In this unexpected plot twist, he is actually modeling for me the very vulnerability I say I’m striving for. He is honest in who he is. He knows it and he shows it and he is consistent with his desire to stay on top as a white man, to maintain this power and illusion of power at all costs. Take him or leave him. It made me think of the U.S. presidency. The beauty of Trump is the full exposure of ugliness so that it is also not separate from our own ugliness. It is our ugliness. It is my ugliness, exposed. What does the Trump inside of me look like? Many of the things that piss me off about my dad are personality traits that we have in common.**

Gratitude 3 by Amanda K Gross
Turns out there are no gold stars or A+s at the end of the rainbow. And – this is a lesson I haven’t fully learned yet – trying harder to do better does not necessarily result in doing better or even doing differently. (Again I attribute this to gold stars, good grades, and board games.) Baring one’s own vulnerability does not necessarily roll out the welcome mat of acceptance.
Except maybe of one’s Self.
*A shoutout to my sister for accompanying me and helping to balance out the hard conversations by teaching me how to enjoy life anyway.

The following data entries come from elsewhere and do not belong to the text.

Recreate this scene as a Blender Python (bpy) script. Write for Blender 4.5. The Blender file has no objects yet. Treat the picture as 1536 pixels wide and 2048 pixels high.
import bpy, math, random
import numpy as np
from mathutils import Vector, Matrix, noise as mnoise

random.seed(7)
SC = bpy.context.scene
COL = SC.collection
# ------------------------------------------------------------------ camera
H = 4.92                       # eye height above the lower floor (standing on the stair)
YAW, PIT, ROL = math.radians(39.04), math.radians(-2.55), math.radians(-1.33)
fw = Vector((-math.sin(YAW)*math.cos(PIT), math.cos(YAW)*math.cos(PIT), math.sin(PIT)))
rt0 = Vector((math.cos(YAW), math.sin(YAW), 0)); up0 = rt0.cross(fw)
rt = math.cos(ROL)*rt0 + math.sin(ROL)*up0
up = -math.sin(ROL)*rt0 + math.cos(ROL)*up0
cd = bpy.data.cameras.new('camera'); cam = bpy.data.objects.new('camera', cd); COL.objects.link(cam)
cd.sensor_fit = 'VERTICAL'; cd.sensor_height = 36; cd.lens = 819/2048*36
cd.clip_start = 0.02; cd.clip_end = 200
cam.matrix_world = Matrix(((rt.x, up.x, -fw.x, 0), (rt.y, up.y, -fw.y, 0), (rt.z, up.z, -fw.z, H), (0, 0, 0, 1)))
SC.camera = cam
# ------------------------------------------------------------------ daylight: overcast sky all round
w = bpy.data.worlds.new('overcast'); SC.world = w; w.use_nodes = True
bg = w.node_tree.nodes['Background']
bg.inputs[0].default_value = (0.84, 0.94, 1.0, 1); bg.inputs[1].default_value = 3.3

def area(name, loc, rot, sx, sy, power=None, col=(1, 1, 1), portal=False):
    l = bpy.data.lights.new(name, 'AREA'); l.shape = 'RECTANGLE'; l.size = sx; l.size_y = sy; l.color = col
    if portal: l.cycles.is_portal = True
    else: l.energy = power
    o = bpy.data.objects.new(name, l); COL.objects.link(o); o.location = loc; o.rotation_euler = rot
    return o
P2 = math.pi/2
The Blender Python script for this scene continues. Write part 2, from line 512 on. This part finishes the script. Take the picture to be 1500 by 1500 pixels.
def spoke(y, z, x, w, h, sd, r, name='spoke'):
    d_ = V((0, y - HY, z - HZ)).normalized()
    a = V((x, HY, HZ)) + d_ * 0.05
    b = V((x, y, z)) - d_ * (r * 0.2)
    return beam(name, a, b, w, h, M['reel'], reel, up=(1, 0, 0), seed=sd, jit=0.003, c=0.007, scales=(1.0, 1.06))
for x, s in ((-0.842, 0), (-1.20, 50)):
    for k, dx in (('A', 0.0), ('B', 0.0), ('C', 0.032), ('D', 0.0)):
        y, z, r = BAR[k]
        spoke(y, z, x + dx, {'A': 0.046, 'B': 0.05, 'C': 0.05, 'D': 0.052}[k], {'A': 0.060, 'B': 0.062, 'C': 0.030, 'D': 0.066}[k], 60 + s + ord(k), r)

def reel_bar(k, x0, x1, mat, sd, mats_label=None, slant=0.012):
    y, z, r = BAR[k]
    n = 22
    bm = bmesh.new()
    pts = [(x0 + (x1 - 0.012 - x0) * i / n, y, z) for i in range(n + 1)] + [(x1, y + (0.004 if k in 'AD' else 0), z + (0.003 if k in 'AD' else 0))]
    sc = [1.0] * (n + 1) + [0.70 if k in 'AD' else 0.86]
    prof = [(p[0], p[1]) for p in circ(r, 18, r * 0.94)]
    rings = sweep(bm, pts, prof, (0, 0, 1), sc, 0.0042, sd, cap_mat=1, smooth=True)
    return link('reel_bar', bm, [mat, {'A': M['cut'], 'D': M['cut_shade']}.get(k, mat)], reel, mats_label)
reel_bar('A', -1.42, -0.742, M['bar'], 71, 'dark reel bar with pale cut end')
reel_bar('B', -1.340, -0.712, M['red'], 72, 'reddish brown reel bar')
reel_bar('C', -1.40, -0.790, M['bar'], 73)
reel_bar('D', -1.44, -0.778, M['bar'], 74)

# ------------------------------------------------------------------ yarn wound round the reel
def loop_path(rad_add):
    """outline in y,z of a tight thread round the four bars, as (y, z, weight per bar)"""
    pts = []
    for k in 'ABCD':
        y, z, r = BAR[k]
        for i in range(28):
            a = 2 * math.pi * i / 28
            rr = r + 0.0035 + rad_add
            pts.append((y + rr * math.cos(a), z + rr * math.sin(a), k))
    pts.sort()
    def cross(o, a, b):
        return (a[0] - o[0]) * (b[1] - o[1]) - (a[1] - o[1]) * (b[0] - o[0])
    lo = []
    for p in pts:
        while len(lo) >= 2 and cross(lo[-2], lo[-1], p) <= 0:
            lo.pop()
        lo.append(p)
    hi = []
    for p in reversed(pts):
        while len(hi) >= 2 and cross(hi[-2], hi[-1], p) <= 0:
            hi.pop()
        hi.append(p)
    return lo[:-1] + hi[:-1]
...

**Whiteness has always been used to buy off the masses. Our denial flows even as the stark ugliness is revealed (over and over again). As long as Trump was a candidate, we could seek solace by being his opposition. We knew we were different and better because we weren’t him. But the hard truth is that Trump is and always has been within each of us who have come to be called white. Accepting that reality with courage and seeking is a powerful place to start to stand for your own and our own collective freedom. Accepting that reality is confronting fear and triumphing in a greater love.